Task objective:
Return the data exactly, with all pictures removed.

# Start of Recorded data

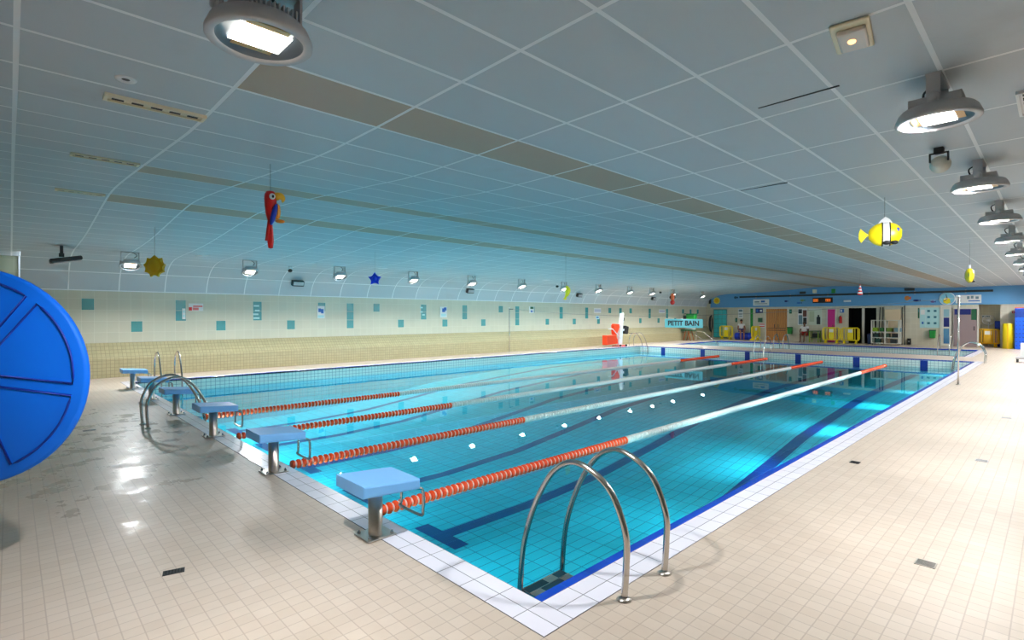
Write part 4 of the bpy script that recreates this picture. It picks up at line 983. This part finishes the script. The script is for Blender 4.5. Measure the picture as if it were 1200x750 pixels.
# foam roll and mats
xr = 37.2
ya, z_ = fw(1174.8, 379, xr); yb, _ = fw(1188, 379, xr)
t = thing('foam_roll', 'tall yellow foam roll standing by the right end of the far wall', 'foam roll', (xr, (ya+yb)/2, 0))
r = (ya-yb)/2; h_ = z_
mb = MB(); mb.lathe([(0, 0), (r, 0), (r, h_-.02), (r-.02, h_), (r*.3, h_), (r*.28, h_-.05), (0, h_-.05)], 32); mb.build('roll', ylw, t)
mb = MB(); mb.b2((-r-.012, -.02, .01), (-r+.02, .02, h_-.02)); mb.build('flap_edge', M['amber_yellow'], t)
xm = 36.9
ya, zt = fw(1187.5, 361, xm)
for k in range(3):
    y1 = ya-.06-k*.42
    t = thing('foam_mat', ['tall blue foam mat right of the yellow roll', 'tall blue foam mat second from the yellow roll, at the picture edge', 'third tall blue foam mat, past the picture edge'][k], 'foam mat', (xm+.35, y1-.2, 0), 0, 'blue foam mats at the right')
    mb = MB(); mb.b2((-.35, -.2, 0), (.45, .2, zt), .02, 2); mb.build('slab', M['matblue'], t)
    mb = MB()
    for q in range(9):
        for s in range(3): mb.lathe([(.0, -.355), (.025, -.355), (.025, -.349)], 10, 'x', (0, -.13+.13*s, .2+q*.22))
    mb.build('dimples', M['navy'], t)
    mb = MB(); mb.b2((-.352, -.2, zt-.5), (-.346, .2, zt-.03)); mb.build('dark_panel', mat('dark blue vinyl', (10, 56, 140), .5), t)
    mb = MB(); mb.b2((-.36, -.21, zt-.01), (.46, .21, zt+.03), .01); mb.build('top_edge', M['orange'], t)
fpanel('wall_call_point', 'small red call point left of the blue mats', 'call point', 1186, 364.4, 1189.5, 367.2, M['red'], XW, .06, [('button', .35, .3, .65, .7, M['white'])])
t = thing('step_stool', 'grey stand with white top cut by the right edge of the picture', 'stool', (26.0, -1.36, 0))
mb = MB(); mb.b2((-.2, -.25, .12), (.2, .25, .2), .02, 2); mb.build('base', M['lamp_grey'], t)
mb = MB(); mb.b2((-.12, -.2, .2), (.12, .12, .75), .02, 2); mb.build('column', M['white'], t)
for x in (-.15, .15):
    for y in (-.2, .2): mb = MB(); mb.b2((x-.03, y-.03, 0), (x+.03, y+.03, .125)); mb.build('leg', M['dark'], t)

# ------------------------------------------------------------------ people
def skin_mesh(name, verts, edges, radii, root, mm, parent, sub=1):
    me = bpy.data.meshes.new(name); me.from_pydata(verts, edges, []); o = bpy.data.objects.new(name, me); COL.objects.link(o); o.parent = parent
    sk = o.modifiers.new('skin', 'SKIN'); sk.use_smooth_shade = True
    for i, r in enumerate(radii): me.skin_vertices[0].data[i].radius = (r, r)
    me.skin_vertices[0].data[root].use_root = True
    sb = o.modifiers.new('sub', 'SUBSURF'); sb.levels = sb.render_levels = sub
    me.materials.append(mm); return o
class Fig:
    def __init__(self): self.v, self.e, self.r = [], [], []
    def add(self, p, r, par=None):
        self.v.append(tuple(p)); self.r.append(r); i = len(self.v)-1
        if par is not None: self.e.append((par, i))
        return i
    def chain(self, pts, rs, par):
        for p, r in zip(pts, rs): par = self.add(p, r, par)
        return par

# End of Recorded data

Correct output:
Write part 4 of the bpy script that recreates this picture. It picks up at line 983. This part finishes the script. The script is for Blender 4.5. Measure the picture as if it were 1200x750 pixels.
# foam roll and mats
xr = 37.2
ya, z_ = fw(1174.8, 379, xr); yb, _ = fw(1188, 379, xr)
t = thing('foam_roll', 'tall yellow foam roll standing by the right end of the far wall', 'foam roll', (xr, (ya+yb)/2, 0))
r = (ya-yb)/2; h_ = z_
mb = MB(); mb.lathe([(0, 0), (r, 0), (r, h_-.02), (r-.02, h_), (r*.3, h_), (r*.28, h_-.05), (0, h_-.05)], 32); mb.build('roll', ylw, t)
mb = MB(); mb.b2((-r-.012, -.02, .01), (-r+.02, .02, h_-.02)); mb.build('flap_edge', M['amber_yellow'], t)
xm = 36.9
ya, zt = fw(1187.5, 361, xm)
for k in range(3):
    y1 = ya-.06-k*.42
    t = thing('foam_mat', ['tall blue foam mat right of the yellow roll', 'tall blue foam mat second from the yellow roll, at the picture edge', 'third tall blue foam mat, past the picture edge'][k], 'foam mat', (xm+.35, y1-.2, 0), 0, 'blue foam mats at the right')
    mb = MB(); mb.b2((-.35, -.2, 0), (.45, .2, zt), .02, 2); mb.build('slab', M['matblue'], t)
    mb = MB()
    for q in range(9):
        for s in range(3): mb.lathe([(.0, -.355), (.025, -.355), (.025, -.349)], 10, 'x', (0, -.13+.13*s, .2+q*.22))
    mb.build('dimples', M['navy'], t)
    mb = MB(); mb.b2((-.352, -.2, zt-.5), (-.346, .2, zt-.03)); mb.build('dark_panel', mat('dark blue vinyl', (10, 56, 140), .5), t)
    mb = MB(); mb.b2((-.36, -.21, zt-.01), (.46, .21, zt+.03), .01); mb.build('top_edge', M['orange'], t)
fpanel('wall_call_point', 'small red call point left of the blue mats', 'call point', 1186, 364.4, 1189.5, 367.2, M['red'], XW, .06, [('button', .35, .3, .65, .7, M['white'])])
t = thing('step_stool', 'grey stand with white top cut by the right edge of the picture', 'stool', (26.0, -1.36, 0))
mb = MB(); mb.b2((-.2, -.25, .12), (.2, .25, .2), .02, 2); mb.build('base', M['lamp_grey'], t)
mb = MB(); mb.b2((-.12, -.2, .2), (.12, .12, .75), .02, 2); mb.build('column', M['white'], t)
for x in (-.15, .15):
    for y in (-.2, .2): mb = MB(); mb.b2((x-.03, y-.03, 0), (x+.03, y+.03, .125)); mb.build('leg', M['dark'], t)

# ------------------------------------------------------------------ people
def skin_mesh(name, verts, edges, radii, root, mm, parent, sub=1):
    me = bpy.data.meshes.new(name); me.from_pydata(verts, edges, []); o = bpy.data.objects.new(name, me); COL.objects.link(o); o.parent = parent
    sk = o.modifiers.new('skin', 'SKIN'); sk.use_smooth_shade = True
    for i, r in enumerate(radii): me.skin_vertices[0].data[i].radius = (r, r)
    me.skin_vertices[0].data[root].use_root = True
    sb = o.modifiers.new('sub', 'SUBSURF'); sb.levels = sb.render_levels = sub
    me.materials.append(mm); return o
class Fig:
    def __init__(self): self.v, self.e, self.r = [], [], []
    def add(self, p, r, par=None):
        self.v.append(tuple(p)); self.r.append(r); i = len(self.v)-1
        if par is not None: self.e.append((par, i))
        return i
    def chain(self, pts, rs, par):
        for p, r in zip(pts, rs): par = self.add(p, r, par)
        return par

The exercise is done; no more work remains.